A Glimpse into Where the “Whales” Are Investing

Investment managers with more than $100 million in assets under management (AUM) must file a 13F disclosure with the U.S. Securities and Exchange Commission (SEC) each quarter. This report includes an overview of the manager’s holdings, including stocks, options, and more.

What you need to Know

A 13F report can be helpful in providing a glimpse into the thinking behind institutional investment managers. Often, institutional investors have sophisticated research teams and the resources to move the stocks they are in and the market.

However, it is essential also to remember the limitations of a 13F. The data may be delayed or stale because 13Fs only need to be filed once a quarter. Second, the 13F provides information about the positions and nothing more. In other words, the 13F does not provide the rationale behind a trade. As such, investors should do their due diligence and not blindly follow institutional investors into positions.

With that in mind, let’s take a look at some of the biggest moves by household names:

Warren Buffett:

The biggest news to come out of the “Oracle of Omaha’s” 13F disclosure was the addition of Capital One Financial (COF). Buffett’s Berkshire Hathaway purchased nearly 10 million shares of the stock for roughly a $1 billion position. Being that one of Buffett’s most famous quotes is, “Be fearful when others are greedy and be greedy when others are fearful”, it is not a big surprise that Buffett is making a foray into the struggling banking sector.

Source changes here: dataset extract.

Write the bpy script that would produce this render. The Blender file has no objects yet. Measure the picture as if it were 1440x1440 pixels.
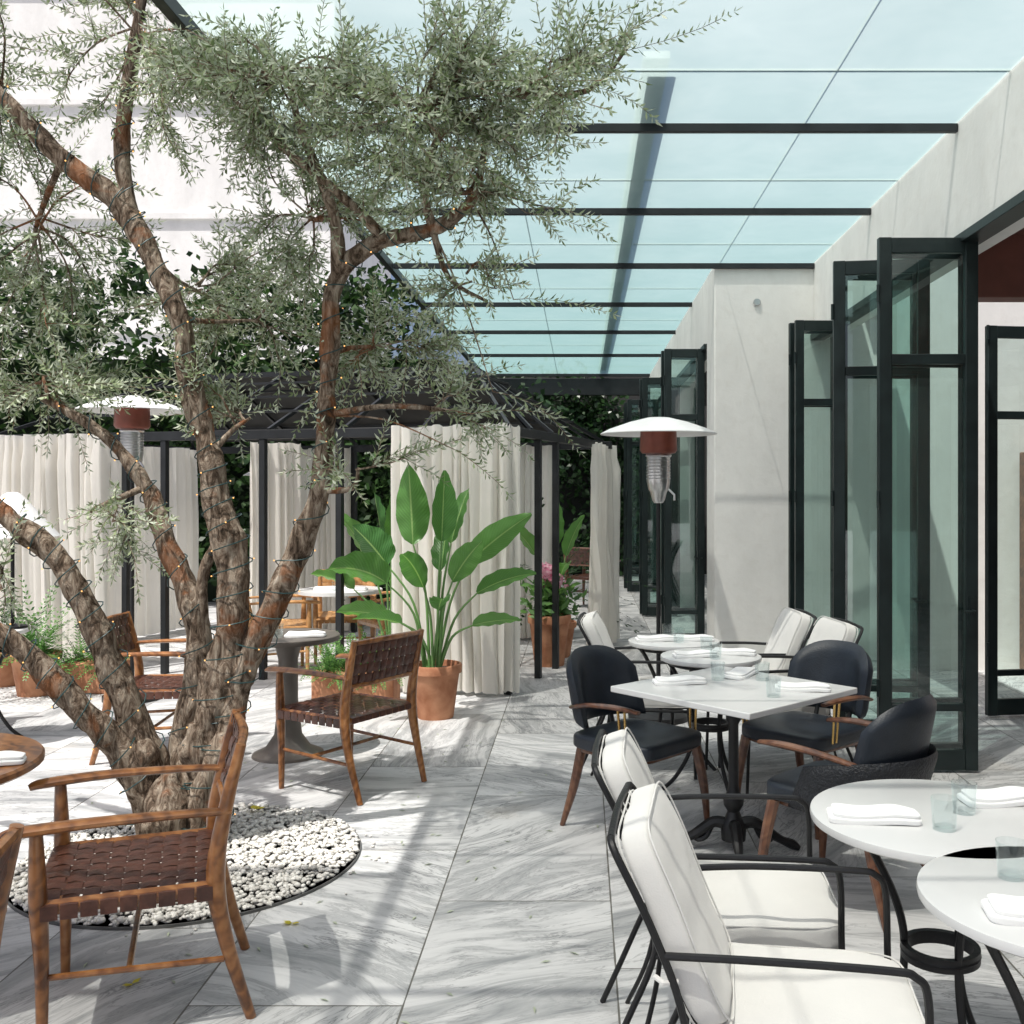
import bpy, math, random
from mathutils import Vector, Matrix, noise
random.seed(7)
def U(a,b): return random.uniform(a,b)
rad=math.radians
scene=bpy.context.scene
scene.view_settings.view_transform='Standard'
scene.view_settings.look='None'
scene.view_settings.exposure=0

# ------------------------------------------------------------ materials
def newmat(name):
    m=bpy.data.materials.new(name); m.use_nodes=True
    nt=m.node_tree; nt.nodes.clear()
    out=nt.nodes.new('ShaderNodeOutputMaterial')
    return m,nt,out
def node(nt,t,**kw):
    n=nt.nodes.new(t)
    for k,v in kw.items(): setattr(n,k,v)
    return n
def mth(nt,op,a,b=None,c=None):
    n=nt.nodes.new('ShaderNodeMath'); n.operation=op
    for i,x in enumerate((a,b,c)):
        if x is None: continue
        if isinstance(x,(int,float)): n.inputs[i].default_value=x
        else: nt.links.new(x,n.inputs[i])
    return n.outputs[0]
def mixc(nt,f,a,b,mode='MIX'):
    n=nt.nodes.new('ShaderNodeMix'); n.data_type='RGBA'; n.blend_type=mode
    for s,x in ((0,f),(6,a),(7,b)):
        if isinstance(x,(int,float)): n.inputs[s].default_value=x
        elif isinstance(x,tuple): n.inputs[s].default_value=(x[0],x[1],x[2],1)
        else: nt.links.new(x,n.inputs[s])
    return n.outputs[2]
def noisen(nt,scale,detail=4,dist=0,vec=None,rough=.5):
    n=nt.nodes.new('ShaderNodeTexNoise'); n.inputs['Scale'].default_value=scale
    n.inputs['Detail'].default_value=detail; n.inputs['Distortion'].default_value=dist
    n.inputs['Roughness'].default_value=rough
    if vec is not None: nt.links.new(vec,n.inputs['Vector'])
    return n.outputs[0]
def ramp(nt,f,stops):
    n=nt.nodes.new('ShaderNodeValToRGB'); e=n.color_ramp.elements
    while len(e)<len(stops): e.new(.5)
    for i,(p,c) in enumerate(stops):
        e[i].position=p; e[i].color=(c,c,c,1) if isinstance(c,(int,float)) else (c[0],c[1],c[2],1)
    nt.links.new(f,n.inputs[0]); return n.outputs[0]
def M(name,col,rough=.6,metal=0,var=.15,scale=6,bump=0,bscale=60,stretch=None,spec=.5,col2=None,coat=0):
    m,nt,out=newmat(name)
    b=node(nt,'ShaderNodeBsdfPrincipled')
    nt.links.new(b.outputs[0],out.inputs[0])
    tc=node(nt,'ShaderNodeTexCoord'); vec=tc.outputs['Object']
    if stretch:
        mp=node(nt,'ShaderNodeMapping'); mp.inputs['Scale'].default_value=stretch
        nt.links.new(vec,mp.inputs[0]); vec=mp.outputs[0]
    f=noisen(nt,scale,4,.3,vec)
    f=ramp(nt,f,[(.3,0.0),(.7,1.0)])
    c1=tuple(max(0,x*(1-var)) for x in col)
    c2=col2 or tuple(min(1,x*(1+var)) for x in col)
    c=mixc(nt,f,c1,c2)
    nt.links.new(c,b.inputs['Base Color'])
    b.inputs['Roughness'].default_value=rough; b.inputs['Metallic'].default_value=metal
    b.inputs['Specular IOR Level'].default_value=spec
    b.inputs['Coat Weight'].default_value=coat
    if bump:
        bn=node(nt,'ShaderNodeBump'); bn.inputs['Strength'].default_value=bump; bn.inputs['Distance'].default_value=.01
        nt.links.new(noisen(nt,bscale,3,0,vec),bn.inputs['Height']); nt.links.new(bn.outputs[0],b.inputs['Normal'])
    return m
def leafmat(name,ca,cb,back=None,trans=.3,rough=.5):
    m,nt,out=newmat(name)
    g=node(nt,'ShaderNodeNewGeometry')
    c=mixc(nt,g.outputs['Random Per Island'],ca,cb)
    if back: c=mixc(nt,g.outputs['Backfacing'],c,back)
    b=node(nt,'ShaderNodeBsdfDiffuse'); nt.links.new(c,b.inputs['Color'])
    gl=node(nt,'ShaderNodeBsdfGlossy'); gl.inputs['Roughness'].default_value=rough; gl.inputs[0].default_value=(1,1,1,1)
    m0=node(nt,'ShaderNodeMixShader'); m0.inputs[0].default_value=.05
    nt.links.new(b.outputs[0],m0.inputs[1]); nt.links.new(gl.outputs[0],m0.inputs[2])
    if trans<=0: nt.links.new(m0.outputs[0],out.inputs[0]); return m
    t=node(nt,'ShaderNodeBsdfTranslucent'); nt.links.new(c,t.inputs[0])
    mx=node(nt,'ShaderNodeMixShader'); mx.inputs[0].default_value=trans
    nt.links.new(m0.outputs[0],mx.inputs[1]); nt.links.new(t.outputs[0],mx.inputs[2]); nt.links.new(mx.outputs[0],out.inputs[0])
    return m
def fabricmat(name,col,trans=.25,var=.06,wr=.3):
    m,nt,out=newmat(name)
    tc=node(nt,'ShaderNodeTexCoord')
    f=noisen(nt,3,3,0,tc.outputs['Object'])
    c=mixc(nt,f,tuple(x*(1-var) for x in col),tuple(min(1,x*(1+var)) for x in col))
    b=node(nt,'ShaderNodeBsdfDiffuse'); nt.links.new(c,b.inputs['Color']); b.inputs['Roughness'].default_value=.6
    bn=node(nt,'ShaderNodeBump'); bn.inputs['Strength'].default_value=wr; bn.inputs['Distance'].default_value=.004
    h=mth(nt,'ADD',mth(nt,'MULTIPLY',noisen(nt,260,1,0,tc.outputs['Object']),.3),noisen(nt,12,3,.5,tc.outputs['Object']))
    nt.links.new(h,bn.inputs['Height']); nt.links.new(bn.outputs[0],b.inputs['Normal'])
    if trans<=0: nt.links.new(b.outputs[0],out.inputs[0]); return m
    t=node(nt,'ShaderNodeBsdfTranslucent'); nt.links.new(c,t.inputs[0])
    mx=node(nt,'ShaderNodeMixShader'); mx.inputs[0].default_value=trans
    nt.links.new(b.outputs[0],mx.inputs[1]); nt.links.new(t.outputs[0],mx.inputs[2]); nt.links.new(mx.outputs[0],out.inputs[0])
    return m
def schlick(nt,f0,k=1.0):
    lw=node(nt,'ShaderNodeLayerWeight'); lw.inputs[0].default_value=.5
    return mth(nt,'MULTIPLY_ADD',mth(nt,'POWER',lw.outputs['Facing'],4.5),k*(1-f0),f0)
def glassmat(name,tint,refl=.9,f0=.06):
    m,nt,out=newmat(name)
    t=node(nt,'ShaderNodeBsdfTransparent'); t.inputs[0].default_value=(*tint,1)
    g=node(nt,'ShaderNodeBsdfGlossy'); g.inputs['Roughness'].default_value=.02; g.inputs[0].default_value=(.95,1,1,1)
    mx=node(nt,'ShaderNodeMixShader'); nt.links.new(schlick(nt,f0,refl),mx.inputs[0])
    nt.links.new(t.outputs[0],mx.inputs[1]); nt.links.new(g.outputs[0],mx.inputs[2]); nt.links.new(mx.outputs[0],out.inputs[0])
    return m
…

Capital One has all the attributes of a typical Buffett holding. The company has a robust balance sheet with over $30 billion in cash, a strong dividend, and an aggressive share repurchase program. From a valuation perspective, shares of COF are cheap. COF’s P/E of 6.24x compares favorably to the S&P 500’s P/E of 19.36x.

You can’t mention Buffett without mentioning Apple (AAPL). AAPL now comprises Berkshire’s largest position, worth roughly $150 billion. Despite falling oil prices, Buffett continued to double down on shares of Occidental Petroleum (OXY).

Michael Burry:

If you have seen the movie “The Big Short” you are familiar with Michael Burry. Burry was portrayed by actor Christian Bale and is known for his high conviction short bets during the 2008 Global Financial Crisis. However, currently, it is Burry’s long positions that are making news. Like Buffett, Burry is betting that the banking crisis will blow over. In Q1, Burry bought a plethora of financials, including Wells Fargo (WFC), Western Alliance Bank (WAB), Capital One, and more. Burry is also making big bets on Chinese e-commerce names Alibaba (BABA) and JD.com (JD). JD is currently retesting its spike lows from last October.

Stanley Druckenmiller:

In a recent interview, Stanley Druckenmiller made headlines by saying, “I’m in the hard-landing camp later this year.” Despite his bearish rhetoric, investors must understand how Druckenmiller operates. While he pays close attention to the macro environment, ultimately, price and volume sway his actions. Druckenmiller’s Duquesne Family Office 13F shows he is making bold bets on AI innovation through Microsoft (MSFT) and Nvidia (NVDA). Year-to-date, these stocks are two of the strongest – gaining 29% and 98%, respectively.

Takeaway

This quarter’s 13F disclosures are an excellent example of why investors should not listen to what institutional investors say but rather what they do. For now, savvy investors are betting on stabilization in the banking sector and innovative technology companies with strong balance sheets.